At times laugh-out-loud funny, at times touching and at times disturbing, Monica Lewycka’s novel is not what you might expect. Nominated for the Booker Prize, it lacks the gravitas of novels more usually associated with literary awards; yet, although looking unmistakably like chick-lit in its binding and promotion, there is more depth to it than you’ll find in any Jane Green-ite.
The premise is deceptively simple. Pappa, an 84-year-old, recently widowed, Ukrainian immigrant falls in love with a flash, brash and breast-enhanced floozy from his homeland, fifty years his junior. She, for her part, wants the luxurious life of a westerner with the colour co-ordinated kitchen, the private school education for her genius son and the top prize of a British passport. To the chagrin of his two adult daughters, Pappa marries Valentina and takes her and her son, Stanislav into his home. But all is far from rosy in the English idyll. Pappa can’t support Valentina in the style to which she wishes to become accustomed and Valentina can’t stop her flirty affairs with other men. The two daughters, who haven’t been on speaking terms since the death of their mother, are re-united in their efforts to save their father and oust Valentina in his affections.

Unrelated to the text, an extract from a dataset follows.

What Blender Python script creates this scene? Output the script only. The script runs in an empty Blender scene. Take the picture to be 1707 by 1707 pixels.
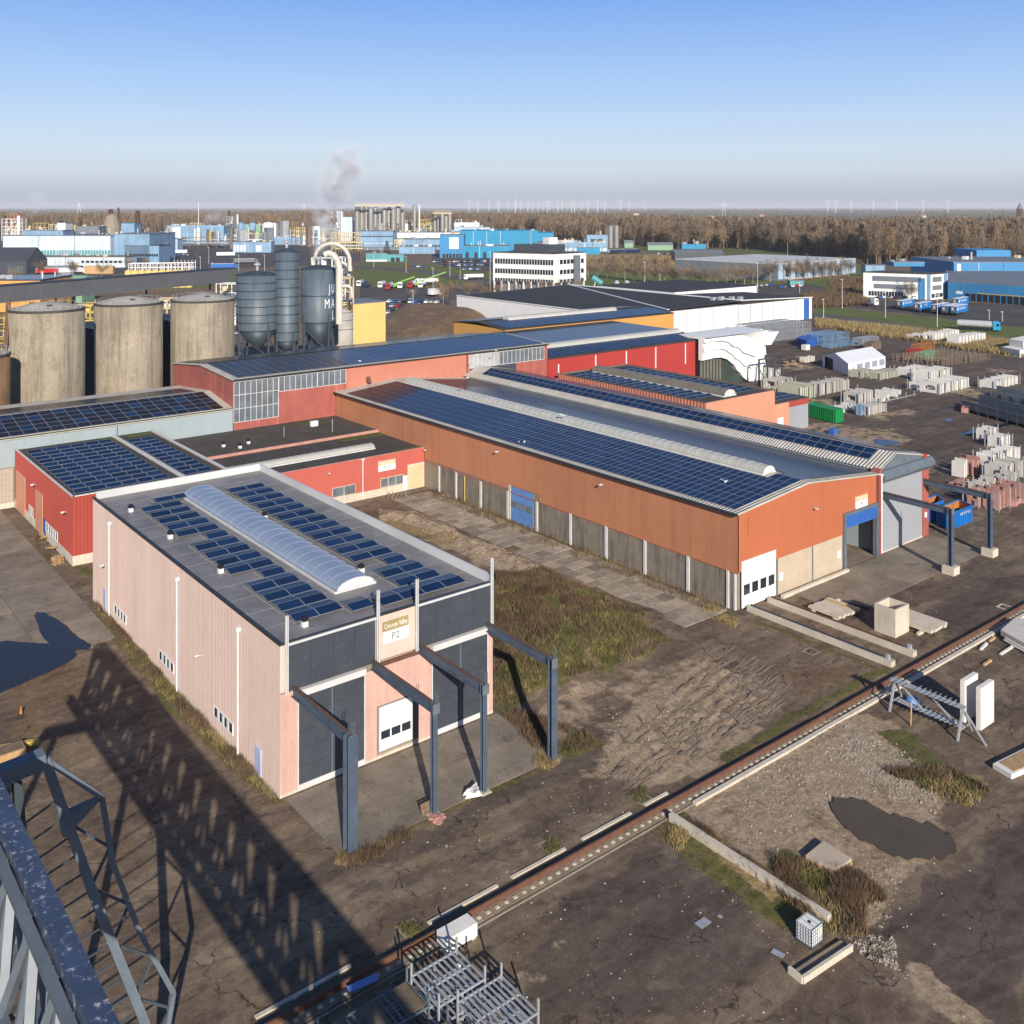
import bpy, math, random
import numpy as np
from mathutils import Vector, Matrix
rnd = random.Random(7)
sc = bpy.context.scene
COL = sc.collection
# ------------------------------------------------------------ camera
# world axes: +X and +Y run along the halls; the camera hangs 45 m above the yard
F_PX, CX, HY, CAMH = 1640.0, 853.5, 345.0, 45.0
A = math.radians(38.7); CA, SA = math.cos(A), math.sin(A)
cam_d = bpy.data.cameras.new("camera"); cam = bpy.data.objects.new("camera", cam_d); COL.objects.link(cam)
cam.location = (0, 0, CAMH); cam.rotation_euler = (math.radians(90), 0, -A)
cam_d.sensor_width = 36; cam_d.lens = F_PX/1707*36; cam_d.shift_y = (HY-853.5)/1707
cam_d.clip_start = 0.5; cam_d.clip_end = 90000
sc.camera = cam
# ------------------------------------------------------------ sky, sun, exposure
SUN_EL = math.radians(23.0)
SHX, SHY = 0.426, 0.904                     # direction in which shadows fall
W = bpy.data.worlds.new("World"); sc.world = W; W.use_nodes = True
wn = W.node_tree.nodes; wl = W.node_tree.links
bg = wn["Background"]
sky = wn.new("ShaderNodeTexSky"); sky.sky_type = 'NISHITA'; sky.sun_disc = False
sky.sun_elevation = SUN_EL; sky.sun_rotation = math.atan2(-SHX, -SHY)
sky.altitude = 0; sky.air_density = 1.0; sky.dust_density = 0.6; sky.ozone_density = 2.2
# clear winter sky: the physical sky blended with a height gradient, darkened overhead to cut the fill light, equal in every direction
tc = wn.new("ShaderNodeTexCoord"); sz = wn.new("ShaderNodeSeparateXYZ"); wl.new(tc.outputs["Generated"], sz.inputs[0])
rp = wn.new("ShaderNodeValToRGB"); wl.new(sz.outputs[2], rp.inputs[0]); cr = rp.color_ramp; cr.elements[0].position = 0.0; cr.elements[0].color = (.36, .43, .60, 1)
cr.elements[1].position = 1.0; cr.elements[1].color = (.03, .085, .24, 1)
for p_, c_ in ((.012, (.46, .54, .72)), (.035, (.66, .76, .90)), (.06, (.66, .80, 1.0)), (.12, (.44, .66, 1.04)), (.21, (.20, .43, .98)), (.34, (.09, .23, .58)), (.6, (.045, .12, .32))):
    e_ = cr.elements.new(p_); e_.color = (*c_, 1)
sx_ = wn.new("ShaderNodeVectorMath"); sx_.operation = 'SCALE'; sx_.inputs["Scale"].default_value = 6.9; wl.new(rp.outputs[0], sx_.inputs[0])
mw = wn.new("ShaderNodeMix"); mw.data_type = 'RGBA'; mw.inputs[0].default_value = .85; wl.new(sky.outputs[0], mw.inputs[6]); wl.new(sx_.outputs[0], mw.inputs[7])
wl.new(mw.outputs[2], bg.inputs[0]); bg.inputs[1].default_value = 0.10
sun_d = bpy.data.lights.new("sun", 'SUN'); sun_d.energy = 5.0; sun_d.angle = math.radians(0.42); sun_d.color = (1.0, 0.92, 0.80)
sun = bpy.data.objects.new("sun", sun_d); COL.objects.link(sun)
sun.rotation_euler = Vector((SHX*math.cos(SUN_EL), SHY*math.cos(SUN_EL), -math.sin(SUN_EL))).to_track_quat('-Z', 'Y').to_euler()
sun.location = (-60, -120, 90)
sc.view_settings.view_transform = 'Standard'; sc.view_settings.look = 'None'
sc.view_settings.exposure = 0.38; sc.view_settings.gamma = 1; sc.view_settings.use_curve_mapping = False
sc.render.engine = 'CYCLES'
sc.cycles.max_bounces = 6; sc.cycles.volume_bounces = 1; sc.cycles.transparent_max_bounces = 12
sc.cycles.use_denoising = True

# ------------------------------------------------------------ helpers
def G(px, py, z=0.0):
    """ground point seen at a photograph pixel, at height z"""
    d = (CAMH-z)*F_PX/(py-HY); X = (px-CX)/F_PX*d
    return (CA*X+SA*d, -SA*X+CA*d)
def PX(x, y, z=0.0):
    X = CA*x-SA*y; Y = SA*x+CA*y
    return (CX+F_PX*X/Y, HY+(CAMH-z)*F_PX/Y)
ORG = {}
def thing(name, label, cat, loc=(0, 0, 0), rz=0, group=None, kind=None):
    o = bpy.data.objects.new(name, None); COL.objects.link(o); o.empty_display_size = 0.5
    o.location = loc; o.rotation_euler = (0, 0, rz)
    o['label'] = label; o['category'] = cat
    if group: o['group'] = group
    if kind: o['kind'] = kind
    ORG[o.name] = Vector(loc)
    return o
def tag(o, label, cat, group=None):
    o['label'] = label; o['category'] = cat
    if group: o['group'] = group
    return o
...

Simple, so far? Well, yes. And no. The portrait of Pappa, with his conflicts between love and loneliness, between lust and old age, between loyalty towards his daughters and his desire for a new and vital existence with the larger than life Valentina is beautifully drawn. And Valentina, with her green satin bras, foul-mouthed pigeon English and apparent obsession with materialism eventually demands as much sympathy as derision. To some degree both are stereo-typical but that only serves to make the understanding of their complex and very human desires all the more poignant. Pappa’s fascination with the history of tractors – itself mildly interesting – is wonderfully juxtapositioned against the very practical concerns of sex, money, immigration and divorce and the occasional, short extracts from his book on the topic underline the wastefulness of the war which ravaged Ukraine, and the rest of Europe, in the mid 20th century, so forcefully highlighted as Vera and Nadia, his two daughters, explore together their family history and the reasons for their differences.
A Short History of Tractors in Ukrainian is a quirky, enjoyable and easy read but in the end one can’t escape the conclusion that Lewycka has just tried to do too much, to address too many themes, in the space of 300 odd pages. The overall effect therefore leaves a sense that the humour is inappropriate within such deep issues and the commentary on social conditions is undermined by the humour. It’s a shame that the reader is almost made to feel guilty about chortling along with such a range of wonderfully comic characters. It’s just too ambitious. It almost works, but not quite.
A Short History of Tractors in Ukrainian was first published in 2005 by Viking. It won the Bollinger Everyman Wodehouse Prize (the UK’s only prize for comic novels) at the Hay Literary Festival in 2005 and the Waverton Good Reading Award in 2005/06. It was longlisted for the Man Booker Prize in 2005.